I like D's templates, it's one of the things that makes me like D more than C#. But they can definitely get quite complex. C# limits templates to generic types, like List<int>, and for a beginner I think that's an easier way to handle things.
October 21, 2014
On Tue, 21 Oct 2014 21:48:14 +0000
Kapps via Digitalmars-d-learn <digitalmars-d-learn@puremagic.com> wrote:

> I like D's templates, it's one of the things that makes me like D more than C#. But they can definitely get quite complex. C# limits templates to generic types, like List<int>, and for a beginner I think that's an easier way to handle things.
nobody forcec any beginner to write complex templates from the start. not even use them: alot of things can be done without phobos, as excercises. yet i think that it's good to start with the language that has powerful templates and metaprogramming, so more and more advanced features can be gently introduced when there is time.

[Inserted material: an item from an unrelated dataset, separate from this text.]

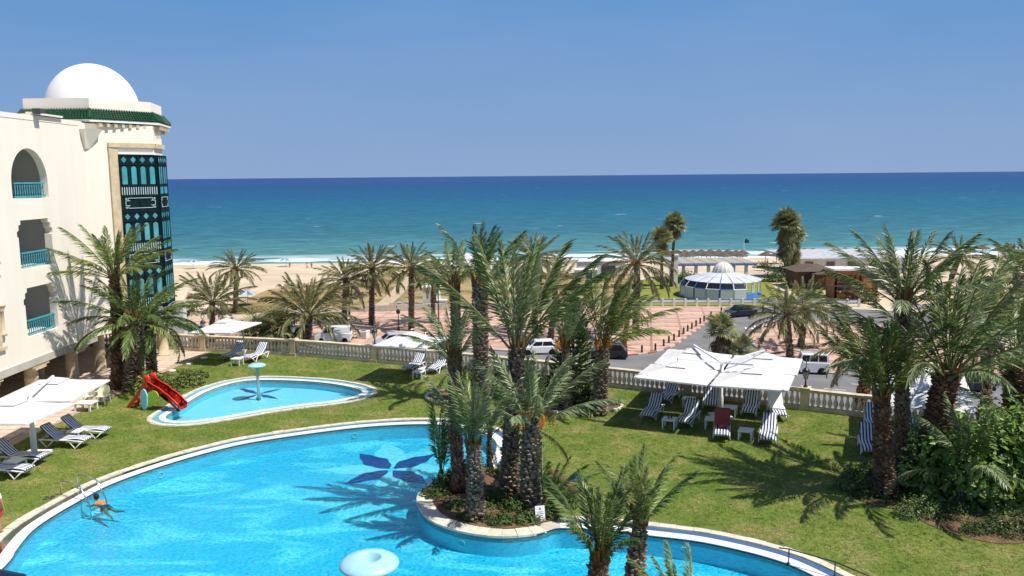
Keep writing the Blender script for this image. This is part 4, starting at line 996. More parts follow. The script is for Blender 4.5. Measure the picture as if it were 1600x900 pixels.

we can't (ok, we can, but this is very-very hard) teach people how to use metaprogramming properly if their language of choice aren't supporting metaprogramming at all, for example.

start from using templates as generics, then add some sugar, some type consitions, some CTFE and so on. with C# we will stop right after "generics", 'cause there is no other things there.


October 21, 2014
On Wed, 22 Oct 2014 00:57:59 +0300
ketmar via Digitalmars-d-learn <digitalmars-d-learn@puremagic.com>
wrote:

> consitions
i don't even know what this word means. honestly.


October 22, 2014
On Tuesday, 21 October 2014 at 21:58:09 UTC, ketmar via Digitalmars-d-learn wrote:
> start from using templates as generics, then add some sugar, some type
> consitions, some CTFE and so on. with C# we will stop right after
> "generics", 'cause there is no other things there.

That's quite inadequate criticism. If you don't know, what features generics have, you can't criticize them.
October 22, 2014
On Thursday, 16 October 2014 at 22:26:51 UTC, RBfromME wrote:
> I'm a newbie to programming and have been looking into the D lang as a general purposing language to learn, yet the D overview indicates that java would be a better language to learn for your first programming language. Why?  Looks like D is easier than Java...

D is far more complex programming language than Java. I do D programming for over decade, and Java for ~9 years (before I was a C++ programmmer). Just take a look at number of types you have in D, storage classes, pointers, modules (that will soon come to Java too), etc... D generics are superior to Java. However, Java generics are superasy.

Java is designed to be an easy programming language, D is designed to be pragmatic. If people new to programming were about to start with D as the first language, I suggest them to start with an easy subset of it, and I humbly believe that subset will look very, very similar to Java.

PS. this is not Java advocacy here, I am just trying to be fair and realistic. I just love D but if I said D is as easy as Java, that would be a lie.
October 22, 2014
On Tuesday, 21 October 2014 at 12:19:43 UTC, ketmar via Digitalmars-d-learn wrote:
> templates arent about FP only. yet i agree that Scheme is a very good starting point, SICP rocks.

It is available for free online:

http://mitpress.mit.edu/sicp/

Scheme is good for teaching because it is a minimalistic language, so you quickly learn the semantic model which is more hidden in Haskell.

But I really enjoyed this one:

http://tryhaskell.org/

D should have a similar intro when the current quirks have been ironed out.